> _Task prompt_: Report how many lines contain "using", with no other words.

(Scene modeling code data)
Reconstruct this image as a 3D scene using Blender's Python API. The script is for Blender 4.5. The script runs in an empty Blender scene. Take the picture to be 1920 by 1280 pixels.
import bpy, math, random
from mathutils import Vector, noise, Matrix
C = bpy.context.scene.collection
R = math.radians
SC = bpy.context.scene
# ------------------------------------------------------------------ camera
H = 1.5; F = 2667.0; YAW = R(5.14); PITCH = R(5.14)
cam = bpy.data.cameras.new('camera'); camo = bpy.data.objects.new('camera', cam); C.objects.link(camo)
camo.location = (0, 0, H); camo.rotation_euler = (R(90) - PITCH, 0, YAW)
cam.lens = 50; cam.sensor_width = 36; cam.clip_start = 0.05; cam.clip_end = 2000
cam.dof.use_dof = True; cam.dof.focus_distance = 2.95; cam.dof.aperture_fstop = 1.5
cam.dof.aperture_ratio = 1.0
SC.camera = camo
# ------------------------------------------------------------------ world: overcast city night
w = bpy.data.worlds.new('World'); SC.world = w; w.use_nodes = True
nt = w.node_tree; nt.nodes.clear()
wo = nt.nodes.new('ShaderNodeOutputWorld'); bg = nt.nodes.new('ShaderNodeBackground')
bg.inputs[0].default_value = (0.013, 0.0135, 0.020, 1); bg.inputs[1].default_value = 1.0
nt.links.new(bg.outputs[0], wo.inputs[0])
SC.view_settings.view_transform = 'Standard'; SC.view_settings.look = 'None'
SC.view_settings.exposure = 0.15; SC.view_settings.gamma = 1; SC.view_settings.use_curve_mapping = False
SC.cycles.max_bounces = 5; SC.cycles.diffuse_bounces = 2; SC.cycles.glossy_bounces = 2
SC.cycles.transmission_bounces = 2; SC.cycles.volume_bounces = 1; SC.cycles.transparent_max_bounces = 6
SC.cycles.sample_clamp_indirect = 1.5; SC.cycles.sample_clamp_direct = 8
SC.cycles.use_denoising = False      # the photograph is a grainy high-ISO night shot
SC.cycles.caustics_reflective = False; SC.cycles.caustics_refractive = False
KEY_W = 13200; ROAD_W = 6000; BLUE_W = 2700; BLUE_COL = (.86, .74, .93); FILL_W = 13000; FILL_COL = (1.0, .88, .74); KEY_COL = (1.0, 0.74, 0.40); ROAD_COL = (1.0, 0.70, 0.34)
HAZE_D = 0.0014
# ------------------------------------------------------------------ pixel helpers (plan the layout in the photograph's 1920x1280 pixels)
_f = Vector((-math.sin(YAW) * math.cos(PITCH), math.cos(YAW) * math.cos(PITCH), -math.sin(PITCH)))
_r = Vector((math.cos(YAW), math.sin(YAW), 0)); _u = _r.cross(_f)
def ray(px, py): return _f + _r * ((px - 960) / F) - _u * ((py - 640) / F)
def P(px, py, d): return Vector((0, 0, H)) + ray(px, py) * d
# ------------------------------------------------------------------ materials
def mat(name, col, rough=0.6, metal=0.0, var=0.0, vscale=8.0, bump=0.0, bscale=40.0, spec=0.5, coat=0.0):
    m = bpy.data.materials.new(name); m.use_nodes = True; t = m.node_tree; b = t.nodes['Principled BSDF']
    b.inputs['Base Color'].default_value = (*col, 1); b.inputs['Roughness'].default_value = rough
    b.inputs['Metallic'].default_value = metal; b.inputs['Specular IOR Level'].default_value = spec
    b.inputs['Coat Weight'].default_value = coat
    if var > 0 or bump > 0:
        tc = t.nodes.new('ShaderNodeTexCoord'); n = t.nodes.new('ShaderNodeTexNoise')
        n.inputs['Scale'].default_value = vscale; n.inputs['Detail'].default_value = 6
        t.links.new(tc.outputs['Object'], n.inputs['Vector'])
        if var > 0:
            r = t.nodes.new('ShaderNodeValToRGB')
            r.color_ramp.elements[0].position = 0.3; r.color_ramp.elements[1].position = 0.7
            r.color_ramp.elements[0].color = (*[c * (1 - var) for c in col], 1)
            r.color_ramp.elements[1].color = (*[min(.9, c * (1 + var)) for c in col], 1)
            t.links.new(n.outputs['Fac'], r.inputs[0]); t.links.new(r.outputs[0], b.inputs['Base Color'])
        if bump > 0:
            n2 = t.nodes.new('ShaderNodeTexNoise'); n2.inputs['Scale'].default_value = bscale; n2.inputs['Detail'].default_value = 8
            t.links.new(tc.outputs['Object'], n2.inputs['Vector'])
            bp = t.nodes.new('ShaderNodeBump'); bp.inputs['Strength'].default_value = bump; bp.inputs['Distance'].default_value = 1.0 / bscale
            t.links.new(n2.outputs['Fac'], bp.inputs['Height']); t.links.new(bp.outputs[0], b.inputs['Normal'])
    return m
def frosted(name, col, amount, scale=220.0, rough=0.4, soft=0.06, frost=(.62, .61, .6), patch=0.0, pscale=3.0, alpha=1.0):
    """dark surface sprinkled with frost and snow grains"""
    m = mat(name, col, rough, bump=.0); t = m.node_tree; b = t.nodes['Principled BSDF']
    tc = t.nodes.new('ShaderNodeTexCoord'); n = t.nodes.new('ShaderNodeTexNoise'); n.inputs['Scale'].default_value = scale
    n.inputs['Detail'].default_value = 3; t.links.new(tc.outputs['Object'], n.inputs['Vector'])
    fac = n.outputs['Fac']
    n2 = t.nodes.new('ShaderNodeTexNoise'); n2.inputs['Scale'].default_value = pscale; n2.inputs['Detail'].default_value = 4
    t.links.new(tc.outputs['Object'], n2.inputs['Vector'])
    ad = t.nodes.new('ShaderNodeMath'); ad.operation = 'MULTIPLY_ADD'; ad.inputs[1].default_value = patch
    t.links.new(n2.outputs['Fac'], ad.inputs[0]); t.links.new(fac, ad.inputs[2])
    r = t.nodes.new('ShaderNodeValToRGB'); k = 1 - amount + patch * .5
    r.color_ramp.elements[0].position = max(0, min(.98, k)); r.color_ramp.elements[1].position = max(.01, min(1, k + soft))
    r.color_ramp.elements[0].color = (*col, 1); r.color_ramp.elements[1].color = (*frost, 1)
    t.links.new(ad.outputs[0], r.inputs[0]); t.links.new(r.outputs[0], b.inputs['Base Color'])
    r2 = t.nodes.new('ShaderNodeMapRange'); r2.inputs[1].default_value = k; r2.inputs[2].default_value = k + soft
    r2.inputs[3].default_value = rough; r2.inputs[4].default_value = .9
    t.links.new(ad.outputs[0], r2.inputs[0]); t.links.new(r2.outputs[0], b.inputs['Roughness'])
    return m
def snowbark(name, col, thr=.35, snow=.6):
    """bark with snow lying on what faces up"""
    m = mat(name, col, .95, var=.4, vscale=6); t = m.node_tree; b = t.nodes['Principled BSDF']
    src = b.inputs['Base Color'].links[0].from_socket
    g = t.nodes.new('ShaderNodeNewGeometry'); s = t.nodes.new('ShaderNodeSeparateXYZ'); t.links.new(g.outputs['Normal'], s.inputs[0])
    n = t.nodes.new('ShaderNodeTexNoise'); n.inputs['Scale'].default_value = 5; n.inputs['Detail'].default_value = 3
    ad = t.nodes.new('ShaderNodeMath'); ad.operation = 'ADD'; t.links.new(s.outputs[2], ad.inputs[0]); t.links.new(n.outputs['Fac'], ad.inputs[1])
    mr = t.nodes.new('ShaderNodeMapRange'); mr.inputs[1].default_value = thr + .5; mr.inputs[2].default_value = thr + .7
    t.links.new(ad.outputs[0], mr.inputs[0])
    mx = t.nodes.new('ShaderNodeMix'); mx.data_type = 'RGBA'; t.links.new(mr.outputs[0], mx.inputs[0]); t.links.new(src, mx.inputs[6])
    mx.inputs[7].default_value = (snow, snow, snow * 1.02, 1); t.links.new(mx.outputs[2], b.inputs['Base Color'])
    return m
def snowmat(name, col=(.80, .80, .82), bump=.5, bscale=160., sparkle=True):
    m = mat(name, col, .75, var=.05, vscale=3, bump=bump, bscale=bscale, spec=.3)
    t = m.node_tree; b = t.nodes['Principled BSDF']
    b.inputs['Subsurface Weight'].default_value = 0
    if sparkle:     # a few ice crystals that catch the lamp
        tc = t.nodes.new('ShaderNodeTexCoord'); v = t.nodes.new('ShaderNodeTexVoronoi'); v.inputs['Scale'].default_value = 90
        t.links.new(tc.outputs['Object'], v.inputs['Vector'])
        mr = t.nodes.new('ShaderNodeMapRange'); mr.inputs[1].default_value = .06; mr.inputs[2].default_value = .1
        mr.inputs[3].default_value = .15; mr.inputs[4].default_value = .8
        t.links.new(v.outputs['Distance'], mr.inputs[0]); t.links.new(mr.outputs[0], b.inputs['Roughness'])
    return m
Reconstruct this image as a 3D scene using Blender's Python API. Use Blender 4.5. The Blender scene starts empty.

> _In response_: 2